I have a list of lists in the form:
list = [[3, 1], [3, 2], [3, 3]]
And I want to split it into two lists, one with the x values of each sublist and one with the y values of each sublist.
I currently have this:
x = y = []
for sublist in list:
x.append(sublist[0])
y.append(sublist[1])
But that returns this, and I don't know why:
x = [3, 1, 3, 2, 3, 3]
y = [3, 1, 3, 2, 3, 3]
By doing x = y = []
you are creating x
and y
and referencing them to the same list, hence the erroneous output. (The Object IDs are same below)
>>> x = y = []
>>> id(x)
43842656
>>> id(y)
43842656
If you fix that, you get the correct result.
>>> x = []
>>> y = []
>>> for sublist in lst:
x.append(sublist[0])
y.append(sublist[1])
>>> x
[3, 3, 3]
>>> y
[1, 2, 3]
Although, this could be made pretty easier by doing.
x,y = zip(*lst)
P.S. - Please don't use list
as a variable name, it shadows the builtin.
When you say x = y = []
, you're causing x
and y
to be a reference to the same list. So when you edit one, you edit the other. There is a good explanation here about how references work.

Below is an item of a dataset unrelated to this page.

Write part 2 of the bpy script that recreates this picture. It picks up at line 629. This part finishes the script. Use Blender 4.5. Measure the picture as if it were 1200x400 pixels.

Therefore you can use your code if you say instead
x = []; y = []
You also might want to try zip
:
lst = [[3, 1], [3, 2], [3, 3]]
x,y = zip(*lst)
And as Sukrit says, don't use list
as a variable name (or int
or str
or what have you) because though it is a Python built-in (load up an interpreter and type help(list)
- the fact that something pops up means Python has pre-defined list
to mean something) Python will cheerfully let you redefine (a.k.a. shadow) it. Which can break your code later.